Sukses


Kapten Persebaya Mengenang Legenda Eri Irianto

Bola.com, Surabaya - Skuat Persebaya Surabaya berdoa bersama di lapangan setelah sesi latihan tim di Lapangan Polda Jatim, Surabaya, Selasa (3/4/2018). Doa bersama itu untuk legenda Persebaya, mendiang Eri Irianto.

Tepat pada 3 April 2018, sudah 18 tahun Eri meninggalkan Persebaya, masyarakat Surabaya, dan semua penggamar Bajul Ijo.

Sebagai kapten Persebaya, Rendi Irwan, menyampaikan doa dan kesan-kesan khusus untuk sang legenda.

“Kami setelah latihan tadi sudah menyempatkan doa untuk almarhum yang telah pergi meninggalkan kenangannya bersama Persebaya. Semoga beliau diterima di sisi-Nya, karena kami menghormati beliau sebagai legenda yang pernah membawa nama harum persebaya di kancah sepak bola Indonesia,” kata Rendi kepada Bola.com.

Memori pada 3 April 2000 mungkin tak akan dilupakan Persebaya dan juga Bonek, suporter Persebaya.

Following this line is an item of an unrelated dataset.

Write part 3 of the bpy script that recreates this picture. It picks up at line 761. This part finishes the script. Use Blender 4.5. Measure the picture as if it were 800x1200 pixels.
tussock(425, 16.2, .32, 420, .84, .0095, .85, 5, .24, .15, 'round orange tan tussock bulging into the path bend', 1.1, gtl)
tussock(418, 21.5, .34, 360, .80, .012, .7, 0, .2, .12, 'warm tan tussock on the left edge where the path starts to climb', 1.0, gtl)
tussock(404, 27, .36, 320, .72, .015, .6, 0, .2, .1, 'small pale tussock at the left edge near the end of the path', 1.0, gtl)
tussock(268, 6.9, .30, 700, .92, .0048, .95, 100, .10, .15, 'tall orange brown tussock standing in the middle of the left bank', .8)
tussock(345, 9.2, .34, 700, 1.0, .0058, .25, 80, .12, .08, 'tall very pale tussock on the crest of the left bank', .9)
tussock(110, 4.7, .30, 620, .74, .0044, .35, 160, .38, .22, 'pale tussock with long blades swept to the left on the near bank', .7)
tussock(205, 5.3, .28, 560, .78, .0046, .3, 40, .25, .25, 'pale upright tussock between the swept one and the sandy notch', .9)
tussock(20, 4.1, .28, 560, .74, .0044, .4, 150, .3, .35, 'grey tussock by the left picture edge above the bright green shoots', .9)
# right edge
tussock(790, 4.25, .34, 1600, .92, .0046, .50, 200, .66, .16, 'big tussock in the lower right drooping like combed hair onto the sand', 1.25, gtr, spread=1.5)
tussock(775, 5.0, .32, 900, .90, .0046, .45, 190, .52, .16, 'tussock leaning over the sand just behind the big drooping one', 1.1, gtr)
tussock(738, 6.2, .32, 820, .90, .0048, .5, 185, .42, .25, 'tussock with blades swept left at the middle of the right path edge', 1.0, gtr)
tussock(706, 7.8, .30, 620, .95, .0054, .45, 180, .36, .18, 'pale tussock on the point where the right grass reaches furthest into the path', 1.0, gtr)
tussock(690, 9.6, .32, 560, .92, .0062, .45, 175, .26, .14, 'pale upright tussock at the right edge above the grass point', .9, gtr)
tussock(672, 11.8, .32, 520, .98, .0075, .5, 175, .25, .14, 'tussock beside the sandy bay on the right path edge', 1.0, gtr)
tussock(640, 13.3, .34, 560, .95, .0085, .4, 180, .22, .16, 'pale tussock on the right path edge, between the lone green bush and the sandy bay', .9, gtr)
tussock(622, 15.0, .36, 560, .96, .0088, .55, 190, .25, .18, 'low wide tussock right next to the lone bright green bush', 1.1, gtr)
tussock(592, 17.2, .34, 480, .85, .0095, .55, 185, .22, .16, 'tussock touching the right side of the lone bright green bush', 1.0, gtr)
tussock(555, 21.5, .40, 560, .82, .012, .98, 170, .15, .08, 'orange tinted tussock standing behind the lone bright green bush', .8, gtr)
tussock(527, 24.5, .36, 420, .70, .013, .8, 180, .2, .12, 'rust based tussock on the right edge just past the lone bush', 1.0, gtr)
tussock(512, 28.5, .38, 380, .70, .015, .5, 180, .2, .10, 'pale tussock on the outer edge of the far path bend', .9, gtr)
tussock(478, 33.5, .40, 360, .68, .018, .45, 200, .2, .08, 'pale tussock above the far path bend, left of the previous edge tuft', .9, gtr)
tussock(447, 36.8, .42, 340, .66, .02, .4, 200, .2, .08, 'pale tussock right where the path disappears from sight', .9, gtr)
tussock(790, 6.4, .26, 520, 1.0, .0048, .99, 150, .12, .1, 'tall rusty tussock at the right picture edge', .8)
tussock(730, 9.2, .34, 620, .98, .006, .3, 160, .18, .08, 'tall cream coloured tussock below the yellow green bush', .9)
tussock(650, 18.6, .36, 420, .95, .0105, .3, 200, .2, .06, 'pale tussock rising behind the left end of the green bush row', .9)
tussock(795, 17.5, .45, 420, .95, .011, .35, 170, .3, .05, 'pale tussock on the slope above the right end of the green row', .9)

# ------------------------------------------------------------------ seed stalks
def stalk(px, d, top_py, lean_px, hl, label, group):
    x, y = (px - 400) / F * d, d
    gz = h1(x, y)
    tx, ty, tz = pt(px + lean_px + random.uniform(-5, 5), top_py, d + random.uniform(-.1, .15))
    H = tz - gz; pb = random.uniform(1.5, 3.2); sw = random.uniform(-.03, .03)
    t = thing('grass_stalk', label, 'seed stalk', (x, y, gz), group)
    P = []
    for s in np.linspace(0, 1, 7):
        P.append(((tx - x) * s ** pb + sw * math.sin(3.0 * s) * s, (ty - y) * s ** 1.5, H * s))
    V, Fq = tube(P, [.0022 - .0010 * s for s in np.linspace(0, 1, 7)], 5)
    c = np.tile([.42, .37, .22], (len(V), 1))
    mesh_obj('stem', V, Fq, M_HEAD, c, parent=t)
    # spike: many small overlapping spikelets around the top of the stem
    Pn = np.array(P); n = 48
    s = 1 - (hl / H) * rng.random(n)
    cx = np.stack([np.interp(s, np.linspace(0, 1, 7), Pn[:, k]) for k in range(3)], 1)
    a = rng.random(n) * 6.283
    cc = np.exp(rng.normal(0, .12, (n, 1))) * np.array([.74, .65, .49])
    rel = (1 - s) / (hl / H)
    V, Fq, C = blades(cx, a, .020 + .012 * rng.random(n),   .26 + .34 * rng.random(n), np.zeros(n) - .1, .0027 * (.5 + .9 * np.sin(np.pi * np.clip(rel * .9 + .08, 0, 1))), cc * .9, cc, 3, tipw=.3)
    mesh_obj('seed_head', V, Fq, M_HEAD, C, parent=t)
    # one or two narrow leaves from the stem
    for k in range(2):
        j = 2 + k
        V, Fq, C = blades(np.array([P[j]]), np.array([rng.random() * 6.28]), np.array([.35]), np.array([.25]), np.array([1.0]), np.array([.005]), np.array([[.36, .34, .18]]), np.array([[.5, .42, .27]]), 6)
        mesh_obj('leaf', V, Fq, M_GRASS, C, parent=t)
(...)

Pada tanggal itulah, Eri mengalami insiden di Stadion Gelora 10 November, Surabaya.

Saat itu, Persebaya melakoni pertandingan melawan PSIM Yogyakarta dalam lanjutan Divisi Utama 1999-2000. Eri yang juga tampil di laga tersebut bertabrakan dengan pemain PSIM asal Gabon, Samson Noujine Kinga.

Gelandang Persebaya Surabaya kelahiran 12 Januari 1974 itu langsung pingsan dan dilarikan ke RS Dr Soetomo, Surabaya. Pada malam harinya, Eri dinyatakan meninggal dunia karena serangan jantung.

 

2 dari 2 halaman

Nomor Punggung 19

Nama Eri dikenang akibat insiden itu. Manajemen Persebaya memutuskan untuk memensiunkan nomor punggung 19 yang saat itu dipakai Ero. Mes pemain Persebaya di Jalan Karanggayam No. 1 Surabaya juga diberi nama Wisma Eri Irianto.

Usia Eria hanya sampai 26 tahun. Namun, dia meninggalkan banyak kenangan berharga. Dia membawa Persebaya menjadi runner-up Divisi Utama 1998/1999. Selain itu, dia sudah pernah membela Timnas Indonesia dan telah mengantongi 10 caps.

Saat insiden itu, Rendi masih menjadi remaja berusia 13 tahun. Dia belum pernah bertemu dan berbincang secara langsung dengan Eri. Namun, pemain 30 tahun itu menonton langsung pertandingan tersebut.

“Ya, saat itu saya masih remaja. Saya tidak pernah bertemu, tapi sering sekali melihatnya. Saat beliau meninggal melawan PSIM, saya menonton pertandingan itu di stadion bersama ayah saya. Tapi, semua orang sudah tahu bahwa dia adalah legenda di sini,” tandas Rendi.